* WHAT IS NEEDED *
Copy out all of the material exactly as presented.

* COLLECTED MATERIAL *
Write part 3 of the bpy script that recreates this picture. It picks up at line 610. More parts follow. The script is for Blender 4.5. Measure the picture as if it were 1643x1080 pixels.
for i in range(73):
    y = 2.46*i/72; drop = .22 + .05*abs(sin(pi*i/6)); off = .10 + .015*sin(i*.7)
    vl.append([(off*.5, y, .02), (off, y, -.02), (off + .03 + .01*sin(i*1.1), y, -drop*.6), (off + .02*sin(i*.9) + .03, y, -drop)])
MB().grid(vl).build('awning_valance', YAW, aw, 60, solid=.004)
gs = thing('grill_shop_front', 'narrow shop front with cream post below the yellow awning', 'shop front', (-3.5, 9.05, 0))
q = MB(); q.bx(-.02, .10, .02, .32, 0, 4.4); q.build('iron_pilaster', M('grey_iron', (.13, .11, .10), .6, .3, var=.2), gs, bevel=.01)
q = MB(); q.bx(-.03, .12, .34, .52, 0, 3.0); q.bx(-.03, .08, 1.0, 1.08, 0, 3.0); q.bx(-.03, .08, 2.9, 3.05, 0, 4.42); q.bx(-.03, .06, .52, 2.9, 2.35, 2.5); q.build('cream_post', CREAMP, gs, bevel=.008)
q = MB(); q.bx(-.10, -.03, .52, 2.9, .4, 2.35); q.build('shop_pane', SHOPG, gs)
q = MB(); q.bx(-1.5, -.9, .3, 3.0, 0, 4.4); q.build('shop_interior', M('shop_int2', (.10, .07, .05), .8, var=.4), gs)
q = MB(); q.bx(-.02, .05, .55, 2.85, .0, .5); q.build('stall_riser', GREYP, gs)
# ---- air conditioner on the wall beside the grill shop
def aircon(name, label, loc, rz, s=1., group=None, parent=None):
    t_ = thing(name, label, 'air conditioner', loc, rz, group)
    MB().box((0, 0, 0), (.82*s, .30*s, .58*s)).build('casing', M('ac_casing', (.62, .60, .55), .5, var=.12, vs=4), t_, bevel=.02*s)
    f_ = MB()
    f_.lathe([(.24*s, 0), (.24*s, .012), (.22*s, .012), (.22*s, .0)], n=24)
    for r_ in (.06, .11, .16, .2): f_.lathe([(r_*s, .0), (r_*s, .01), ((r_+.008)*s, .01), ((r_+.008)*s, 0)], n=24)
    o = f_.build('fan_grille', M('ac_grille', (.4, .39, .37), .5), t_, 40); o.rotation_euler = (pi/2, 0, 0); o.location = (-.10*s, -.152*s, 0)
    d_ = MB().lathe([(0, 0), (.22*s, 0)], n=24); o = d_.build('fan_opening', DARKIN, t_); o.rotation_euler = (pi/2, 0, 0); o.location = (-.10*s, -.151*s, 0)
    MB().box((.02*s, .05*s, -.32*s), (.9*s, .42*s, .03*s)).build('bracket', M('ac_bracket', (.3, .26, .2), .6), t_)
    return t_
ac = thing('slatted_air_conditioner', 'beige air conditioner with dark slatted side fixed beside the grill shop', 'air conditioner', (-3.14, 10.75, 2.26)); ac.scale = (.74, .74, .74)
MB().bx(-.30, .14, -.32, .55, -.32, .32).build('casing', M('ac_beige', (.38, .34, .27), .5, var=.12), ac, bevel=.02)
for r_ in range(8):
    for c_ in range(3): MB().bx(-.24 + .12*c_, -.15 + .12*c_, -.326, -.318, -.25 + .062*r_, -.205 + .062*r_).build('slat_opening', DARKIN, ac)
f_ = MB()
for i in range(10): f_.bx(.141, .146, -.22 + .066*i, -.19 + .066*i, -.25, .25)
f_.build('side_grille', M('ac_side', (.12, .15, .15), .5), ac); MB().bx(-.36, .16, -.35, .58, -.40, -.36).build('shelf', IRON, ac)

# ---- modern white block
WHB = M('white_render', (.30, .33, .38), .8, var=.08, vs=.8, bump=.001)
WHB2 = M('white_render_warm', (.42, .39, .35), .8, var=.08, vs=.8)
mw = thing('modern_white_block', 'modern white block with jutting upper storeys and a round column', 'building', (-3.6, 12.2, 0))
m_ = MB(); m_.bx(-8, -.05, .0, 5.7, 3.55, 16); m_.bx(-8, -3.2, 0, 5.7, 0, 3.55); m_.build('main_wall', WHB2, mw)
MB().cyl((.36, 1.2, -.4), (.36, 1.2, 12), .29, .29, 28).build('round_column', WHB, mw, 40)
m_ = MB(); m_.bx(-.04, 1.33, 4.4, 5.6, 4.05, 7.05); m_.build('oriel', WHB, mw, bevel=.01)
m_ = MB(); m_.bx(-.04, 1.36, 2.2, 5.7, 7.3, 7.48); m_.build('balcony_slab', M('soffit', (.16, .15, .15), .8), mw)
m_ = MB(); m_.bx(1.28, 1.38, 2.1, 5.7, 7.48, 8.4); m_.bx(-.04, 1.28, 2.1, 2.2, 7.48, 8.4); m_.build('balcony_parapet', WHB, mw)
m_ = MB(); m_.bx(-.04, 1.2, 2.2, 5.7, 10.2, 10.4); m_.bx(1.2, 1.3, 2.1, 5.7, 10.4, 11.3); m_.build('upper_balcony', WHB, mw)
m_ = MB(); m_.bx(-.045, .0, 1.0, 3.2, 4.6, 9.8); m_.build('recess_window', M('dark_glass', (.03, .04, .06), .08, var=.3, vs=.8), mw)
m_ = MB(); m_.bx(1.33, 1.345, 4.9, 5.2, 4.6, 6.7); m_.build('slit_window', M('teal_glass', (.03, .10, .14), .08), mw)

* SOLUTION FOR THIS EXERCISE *
Write part 3 of the bpy script that recreates this picture. It picks up at line 610. More parts follow. The script is for Blender 4.5. Measure the picture as if it were 1643x1080 pixels.
for i in range(73):
    y = 2.46*i/72; drop = .22 + .05*abs(sin(pi*i/6)); off = .10 + .015*sin(i*.7)
    vl.append([(off*.5, y, .02), (off, y, -.02), (off + .03 + .01*sin(i*1.1), y, -drop*.6), (off + .02*sin(i*.9) + .03, y, -drop)])
MB().grid(vl).build('awning_valance', YAW, aw, 60, solid=.004)
gs = thing('grill_shop_front', 'narrow shop front with cream post below the yellow awning', 'shop front', (-3.5, 9.05, 0))
q = MB(); q.bx(-.02, .10, .02, .32, 0, 4.4); q.build('iron_pilaster', M('grey_iron', (.13, .11, .10), .6, .3, var=.2), gs, bevel=.01)
q = MB(); q.bx(-.03, .12, .34, .52, 0, 3.0); q.bx(-.03, .08, 1.0, 1.08, 0, 3.0); q.bx(-.03, .08, 2.9, 3.05, 0, 4.42); q.bx(-.03, .06, .52, 2.9, 2.35, 2.5); q.build('cream_post', CREAMP, gs, bevel=.008)
q = MB(); q.bx(-.10, -.03, .52, 2.9, .4, 2.35); q.build('shop_pane', SHOPG, gs)
q = MB(); q.bx(-1.5, -.9, .3, 3.0, 0, 4.4); q.build('shop_interior', M('shop_int2', (.10, .07, .05), .8, var=.4), gs)
q = MB(); q.bx(-.02, .05, .55, 2.85, .0, .5); q.build('stall_riser', GREYP, gs)
# ---- air conditioner on the wall beside the grill shop
def aircon(name, label, loc, rz, s=1., group=None, parent=None):
    t_ = thing(name, label, 'air conditioner', loc, rz, group)
    MB().box((0, 0, 0), (.82*s, .30*s, .58*s)).build('casing', M('ac_casing', (.62, .60, .55), .5, var=.12, vs=4), t_, bevel=.02*s)
    f_ = MB()
    f_.lathe([(.24*s, 0), (.24*s, .012), (.22*s, .012), (.22*s, .0)], n=24)
    for r_ in (.06, .11, .16, .2): f_.lathe([(r_*s, .0), (r_*s, .01), ((r_+.008)*s, .01), ((r_+.008)*s, 0)], n=24)
    o = f_.build('fan_grille', M('ac_grille', (.4, .39, .37), .5), t_, 40); o.rotation_euler = (pi/2, 0, 0); o.location = (-.10*s, -.152*s, 0)
    d_ = MB().lathe([(0, 0), (.22*s, 0)], n=24); o = d_.build('fan_opening', DARKIN, t_); o.rotation_euler = (pi/2, 0, 0); o.location = (-.10*s, -.151*s, 0)
    MB().box((.02*s, .05*s, -.32*s), (.9*s, .42*s, .03*s)).build('bracket', M('ac_bracket', (.3, .26, .2), .6), t_)
    return t_
ac = thing('slatted_air_conditioner', 'beige air conditioner with dark slatted side fixed beside the grill shop', 'air conditioner', (-3.14, 10.75, 2.26)); ac.scale = (.74, .74, .74)
MB().bx(-.30, .14, -.32, .55, -.32, .32).build('casing', M('ac_beige', (.38, .34, .27), .5, var=.12), ac, bevel=.02)
for r_ in range(8):
    for c_ in range(3): MB().bx(-.24 + .12*c_, -.15 + .12*c_, -.326, -.318, -.25 + .062*r_, -.205 + .062*r_).build('slat_opening', DARKIN, ac)
f_ = MB()
for i in range(10): f_.bx(.141, .146, -.22 + .066*i, -.19 + .066*i, -.25, .25)
f_.build('side_grille', M('ac_side', (.12, .15, .15), .5), ac); MB().bx(-.36, .16, -.35, .58, -.40, -.36).build('shelf', IRON, ac)

# ---- modern white block
WHB = M('white_render', (.30, .33, .38), .8, var=.08, vs=.8, bump=.001)
WHB2 = M('white_render_warm', (.42, .39, .35), .8, var=.08, vs=.8)
mw = thing('modern_white_block', 'modern white block with jutting upper storeys and a round column', 'building', (-3.6, 12.2, 0))
m_ = MB(); m_.bx(-8, -.05, .0, 5.7, 3.55, 16); m_.bx(-8, -3.2, 0, 5.7, 0, 3.55); m_.build('main_wall', WHB2, mw)
MB().cyl((.36, 1.2, -.4), (.36, 1.2, 12), .29, .29, 28).build('round_column', WHB, mw, 40)
m_ = MB(); m_.bx(-.04, 1.33, 4.4, 5.6, 4.05, 7.05); m_.build('oriel', WHB, mw, bevel=.01)
m_ = MB(); m_.bx(-.04, 1.36, 2.2, 5.7, 7.3, 7.48); m_.build('balcony_slab', M('soffit', (.16, .15, .15), .8), mw)
m_ = MB(); m_.bx(1.28, 1.38, 2.1, 5.7, 7.48, 8.4); m_.bx(-.04, 1.28, 2.1, 2.2, 7.48, 8.4); m_.build('balcony_parapet', WHB, mw)
m_ = MB(); m_.bx(-.04, 1.2, 2.2, 5.7, 10.2, 10.4); m_.bx(1.2, 1.3, 2.1, 5.7, 10.4, 11.3); m_.build('upper_balcony', WHB, mw)
m_ = MB(); m_.bx(-.045, .0, 1.0, 3.2, 4.6, 9.8); m_.build('recess_window', M('dark_glass', (.03, .04, .06), .08, var=.3, vs=.8), mw)
m_ = MB(); m_.bx(1.33, 1.345, 4.9, 5.2, 4.6, 6.7); m_.build('slit_window', M('teal_glass', (.03, .10, .14), .08), mw)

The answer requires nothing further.